When one of them finally does you are happy to see him out of the house. But, again, the government is still sending you the bill for him. A year later he gets injured and comes back to live with you. Maybe your tough love thing was a little too much. He’s injured and now he’s hooked on pain meds. In fact, your other nephew, who didn’t go off to fight, has discovered that the only work he can find is making and dealing some of these same meds. Yep, this is working out great.

Way back when, you thought your nephews were crude, drank too much beer, and were a pain in your rear. But now you look back and that time looks positively idyllic by comparison. You have new employees who are petitioning to silence the church bells in your neighborhood because their own religious sensibilities are offended by the sound. Some are linked to terrorism and there are whole districts in your town that you know are too dangerous even to visit. Your town just doesn’t seem the same anymore.

Price Isn’t Everything
See how much money you are saving? See how your bottom line is, and should be, your one and only concern?

Sure, if the free market price were your only concern, buying from the lowest bidder would be good. But this is ridiculous. We routinely think that single issue voters are myopic, but then somehow the narrowest definition of free trade is supposed to be our single issue and if we don’t fall over on the wisdom of the elite’s purist definition we are ignorant of economics and have sold out our principles. I’m sorry, price is not the only economic concern and economics is not the only social concern. Would you go and live for decades in Pakistan just because they’d pay you 25 percent more?

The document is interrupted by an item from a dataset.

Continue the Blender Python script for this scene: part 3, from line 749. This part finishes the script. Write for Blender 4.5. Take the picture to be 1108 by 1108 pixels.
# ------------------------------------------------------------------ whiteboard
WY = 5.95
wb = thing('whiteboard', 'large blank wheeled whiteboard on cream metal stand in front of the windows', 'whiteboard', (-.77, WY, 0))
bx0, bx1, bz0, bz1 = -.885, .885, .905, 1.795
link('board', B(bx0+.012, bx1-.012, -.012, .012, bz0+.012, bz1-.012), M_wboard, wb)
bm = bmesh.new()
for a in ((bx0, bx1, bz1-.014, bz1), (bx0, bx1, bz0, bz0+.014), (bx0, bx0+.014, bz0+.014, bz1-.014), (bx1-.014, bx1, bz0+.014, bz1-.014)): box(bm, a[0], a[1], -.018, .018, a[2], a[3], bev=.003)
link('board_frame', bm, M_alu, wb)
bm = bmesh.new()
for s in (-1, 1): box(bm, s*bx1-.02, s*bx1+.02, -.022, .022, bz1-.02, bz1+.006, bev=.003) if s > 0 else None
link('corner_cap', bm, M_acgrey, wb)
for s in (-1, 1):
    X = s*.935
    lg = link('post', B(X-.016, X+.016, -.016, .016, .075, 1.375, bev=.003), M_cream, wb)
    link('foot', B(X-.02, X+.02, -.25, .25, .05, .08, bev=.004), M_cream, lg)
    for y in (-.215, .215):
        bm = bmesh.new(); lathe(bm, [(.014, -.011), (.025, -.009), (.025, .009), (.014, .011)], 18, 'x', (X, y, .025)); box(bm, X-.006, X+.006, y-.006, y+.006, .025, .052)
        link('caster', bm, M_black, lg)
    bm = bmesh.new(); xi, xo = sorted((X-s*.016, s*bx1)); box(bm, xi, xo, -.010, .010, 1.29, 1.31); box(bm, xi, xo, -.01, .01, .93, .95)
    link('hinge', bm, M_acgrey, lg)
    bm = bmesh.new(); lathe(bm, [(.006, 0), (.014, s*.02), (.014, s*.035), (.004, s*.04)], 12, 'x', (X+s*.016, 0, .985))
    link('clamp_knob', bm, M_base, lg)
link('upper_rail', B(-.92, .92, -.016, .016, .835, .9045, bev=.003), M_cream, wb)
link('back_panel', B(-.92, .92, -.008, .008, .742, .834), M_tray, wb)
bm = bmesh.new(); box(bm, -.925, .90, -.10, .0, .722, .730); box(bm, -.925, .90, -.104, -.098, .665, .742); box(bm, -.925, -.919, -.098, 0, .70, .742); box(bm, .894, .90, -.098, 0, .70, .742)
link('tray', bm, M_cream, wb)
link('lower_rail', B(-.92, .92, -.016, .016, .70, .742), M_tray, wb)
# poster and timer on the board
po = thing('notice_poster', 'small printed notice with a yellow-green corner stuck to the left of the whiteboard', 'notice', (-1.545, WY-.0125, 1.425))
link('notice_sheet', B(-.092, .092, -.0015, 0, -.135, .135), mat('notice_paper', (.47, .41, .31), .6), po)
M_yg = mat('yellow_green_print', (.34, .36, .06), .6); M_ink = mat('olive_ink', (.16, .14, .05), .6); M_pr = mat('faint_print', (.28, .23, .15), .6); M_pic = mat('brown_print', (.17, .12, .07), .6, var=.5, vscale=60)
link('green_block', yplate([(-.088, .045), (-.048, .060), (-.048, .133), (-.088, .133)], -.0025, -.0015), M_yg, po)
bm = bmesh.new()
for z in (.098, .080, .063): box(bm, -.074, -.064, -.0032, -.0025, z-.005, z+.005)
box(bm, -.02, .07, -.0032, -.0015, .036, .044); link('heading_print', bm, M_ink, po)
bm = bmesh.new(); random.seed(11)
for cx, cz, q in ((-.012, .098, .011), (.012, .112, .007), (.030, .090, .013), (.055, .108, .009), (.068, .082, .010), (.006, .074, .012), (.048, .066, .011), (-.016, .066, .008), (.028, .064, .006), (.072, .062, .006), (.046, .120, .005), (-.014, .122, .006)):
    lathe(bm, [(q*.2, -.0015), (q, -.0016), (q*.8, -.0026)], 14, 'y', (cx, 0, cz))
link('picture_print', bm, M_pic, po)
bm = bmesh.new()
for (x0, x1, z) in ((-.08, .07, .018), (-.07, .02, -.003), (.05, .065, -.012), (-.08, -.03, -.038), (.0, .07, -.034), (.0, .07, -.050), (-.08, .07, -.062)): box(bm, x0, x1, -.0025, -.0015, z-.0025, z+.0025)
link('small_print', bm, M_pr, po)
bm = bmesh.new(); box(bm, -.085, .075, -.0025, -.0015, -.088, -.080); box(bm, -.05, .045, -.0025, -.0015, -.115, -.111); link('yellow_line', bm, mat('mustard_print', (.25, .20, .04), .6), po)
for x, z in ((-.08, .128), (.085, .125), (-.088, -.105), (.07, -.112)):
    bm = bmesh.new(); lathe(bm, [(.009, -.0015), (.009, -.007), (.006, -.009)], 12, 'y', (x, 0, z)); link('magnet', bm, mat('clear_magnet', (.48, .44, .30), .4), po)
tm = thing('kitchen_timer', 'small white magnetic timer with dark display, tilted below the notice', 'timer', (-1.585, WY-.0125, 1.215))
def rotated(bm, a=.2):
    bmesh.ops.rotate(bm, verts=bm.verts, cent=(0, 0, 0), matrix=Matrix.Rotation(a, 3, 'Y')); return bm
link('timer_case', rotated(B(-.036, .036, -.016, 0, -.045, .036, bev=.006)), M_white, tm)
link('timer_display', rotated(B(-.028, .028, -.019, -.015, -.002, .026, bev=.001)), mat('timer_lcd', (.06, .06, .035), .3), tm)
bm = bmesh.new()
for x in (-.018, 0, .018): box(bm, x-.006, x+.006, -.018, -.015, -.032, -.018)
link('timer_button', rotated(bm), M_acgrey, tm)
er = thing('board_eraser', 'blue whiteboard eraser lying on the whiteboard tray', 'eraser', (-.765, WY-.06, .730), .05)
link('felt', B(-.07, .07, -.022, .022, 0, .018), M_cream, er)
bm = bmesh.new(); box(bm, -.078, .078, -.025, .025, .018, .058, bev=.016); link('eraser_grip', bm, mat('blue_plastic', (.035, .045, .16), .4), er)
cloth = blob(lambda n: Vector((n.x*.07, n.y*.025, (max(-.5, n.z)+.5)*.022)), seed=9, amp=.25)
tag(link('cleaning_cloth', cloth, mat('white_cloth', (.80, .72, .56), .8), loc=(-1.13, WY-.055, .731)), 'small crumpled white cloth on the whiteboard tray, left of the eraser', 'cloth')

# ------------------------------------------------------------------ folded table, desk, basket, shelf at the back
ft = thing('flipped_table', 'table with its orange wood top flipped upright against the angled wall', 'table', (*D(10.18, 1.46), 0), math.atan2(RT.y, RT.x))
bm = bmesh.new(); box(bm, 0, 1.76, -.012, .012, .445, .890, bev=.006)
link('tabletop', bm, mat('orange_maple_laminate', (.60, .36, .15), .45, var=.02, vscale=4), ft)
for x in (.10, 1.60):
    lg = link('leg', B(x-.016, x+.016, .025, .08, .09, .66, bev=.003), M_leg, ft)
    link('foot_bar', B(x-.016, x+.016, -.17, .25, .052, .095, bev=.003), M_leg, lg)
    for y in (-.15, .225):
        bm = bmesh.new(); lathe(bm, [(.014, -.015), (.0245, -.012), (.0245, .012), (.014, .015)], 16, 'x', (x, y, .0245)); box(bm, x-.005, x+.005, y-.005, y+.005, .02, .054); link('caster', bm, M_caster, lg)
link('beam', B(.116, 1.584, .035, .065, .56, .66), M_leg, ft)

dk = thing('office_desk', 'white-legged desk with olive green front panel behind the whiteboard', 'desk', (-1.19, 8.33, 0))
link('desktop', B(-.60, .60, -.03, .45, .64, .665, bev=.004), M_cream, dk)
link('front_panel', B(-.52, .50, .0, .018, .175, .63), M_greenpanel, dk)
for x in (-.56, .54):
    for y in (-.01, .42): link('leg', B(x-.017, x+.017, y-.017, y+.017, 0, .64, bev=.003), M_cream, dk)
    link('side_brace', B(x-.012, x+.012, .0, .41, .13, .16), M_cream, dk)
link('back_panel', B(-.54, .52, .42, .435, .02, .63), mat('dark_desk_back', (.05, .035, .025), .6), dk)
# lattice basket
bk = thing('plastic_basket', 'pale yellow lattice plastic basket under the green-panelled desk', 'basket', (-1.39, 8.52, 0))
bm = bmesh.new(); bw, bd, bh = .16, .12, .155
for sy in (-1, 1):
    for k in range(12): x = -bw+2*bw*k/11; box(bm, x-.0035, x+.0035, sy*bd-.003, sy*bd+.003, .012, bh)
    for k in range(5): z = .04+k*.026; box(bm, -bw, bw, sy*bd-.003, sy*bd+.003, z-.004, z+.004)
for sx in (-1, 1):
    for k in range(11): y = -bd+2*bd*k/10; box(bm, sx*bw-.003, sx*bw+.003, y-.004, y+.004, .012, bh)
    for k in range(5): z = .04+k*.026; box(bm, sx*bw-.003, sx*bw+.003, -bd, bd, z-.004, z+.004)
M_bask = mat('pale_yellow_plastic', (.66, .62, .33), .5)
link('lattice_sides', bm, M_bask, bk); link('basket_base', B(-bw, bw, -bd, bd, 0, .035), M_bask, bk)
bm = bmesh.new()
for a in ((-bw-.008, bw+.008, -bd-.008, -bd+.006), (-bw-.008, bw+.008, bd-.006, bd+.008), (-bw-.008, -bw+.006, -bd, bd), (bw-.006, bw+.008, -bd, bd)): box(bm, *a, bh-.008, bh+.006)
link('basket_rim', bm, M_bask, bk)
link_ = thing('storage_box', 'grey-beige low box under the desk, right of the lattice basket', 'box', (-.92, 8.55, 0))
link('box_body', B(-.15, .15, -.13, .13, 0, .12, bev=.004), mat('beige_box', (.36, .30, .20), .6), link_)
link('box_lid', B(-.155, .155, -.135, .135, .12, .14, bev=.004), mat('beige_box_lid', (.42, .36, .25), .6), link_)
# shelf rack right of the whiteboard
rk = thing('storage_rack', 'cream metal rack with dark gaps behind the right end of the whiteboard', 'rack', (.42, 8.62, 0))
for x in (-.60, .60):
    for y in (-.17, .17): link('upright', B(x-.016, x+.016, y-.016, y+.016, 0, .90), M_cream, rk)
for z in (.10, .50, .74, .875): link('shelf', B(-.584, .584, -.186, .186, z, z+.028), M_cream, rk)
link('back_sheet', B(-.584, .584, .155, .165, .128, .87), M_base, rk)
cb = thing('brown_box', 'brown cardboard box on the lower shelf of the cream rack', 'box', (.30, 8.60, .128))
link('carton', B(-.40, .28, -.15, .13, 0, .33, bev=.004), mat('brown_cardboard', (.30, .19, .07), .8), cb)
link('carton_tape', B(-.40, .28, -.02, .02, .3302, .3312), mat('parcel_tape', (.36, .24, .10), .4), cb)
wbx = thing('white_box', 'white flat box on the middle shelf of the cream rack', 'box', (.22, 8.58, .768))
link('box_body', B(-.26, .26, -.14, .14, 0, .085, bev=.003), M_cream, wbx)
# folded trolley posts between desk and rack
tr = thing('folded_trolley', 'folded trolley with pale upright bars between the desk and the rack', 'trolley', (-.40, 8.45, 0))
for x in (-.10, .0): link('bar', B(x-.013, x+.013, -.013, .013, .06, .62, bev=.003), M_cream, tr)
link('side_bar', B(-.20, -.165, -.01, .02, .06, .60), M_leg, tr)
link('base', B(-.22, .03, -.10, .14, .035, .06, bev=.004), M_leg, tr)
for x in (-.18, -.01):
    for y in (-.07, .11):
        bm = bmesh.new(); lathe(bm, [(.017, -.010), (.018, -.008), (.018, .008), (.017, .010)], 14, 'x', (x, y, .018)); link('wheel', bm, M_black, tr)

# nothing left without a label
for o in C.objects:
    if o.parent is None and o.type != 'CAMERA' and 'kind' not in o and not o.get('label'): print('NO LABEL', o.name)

I used to fall for the free trade line. I even sold it myself. I was wrong. Most of the free traders in the Beltway aren’t free traders at all. They have their hands in the cookie jar somewhere else. If we are going to live in a quasi-socialist state where we are just going to pay the rust belt in welfare what we took from them in wages, we are not saving a dime.

And then when you factor in the intellectual-property theft from China, the markets they close off to us, the fact that we have to turn to the rust belt to get our soldiers to fight the Islamists we made rich by buying their oil, the anti-American unassimilated voters we are importing. None of this is working out in the way it was sold to us.

The free traders say that whatever you tax you get less of. Well, then let’s stop taxing income. We didn’t have an income tax from 1787 until 1913. We had tariffs. Why are tariffs worse than income taxes? And please don’t bring up Smoot-Hawley, where the government double-dipped and had income taxes and tariffs, which was a huge change from the policies of the 1800s.

Libertarians and NeverTrumpers will say we have sold out our principles. In truth, we have wised up to a bigger game and we are maturely adjusting our actions where our theory didn’t work as planned.

They are stuck with failed policies, still buying into the con.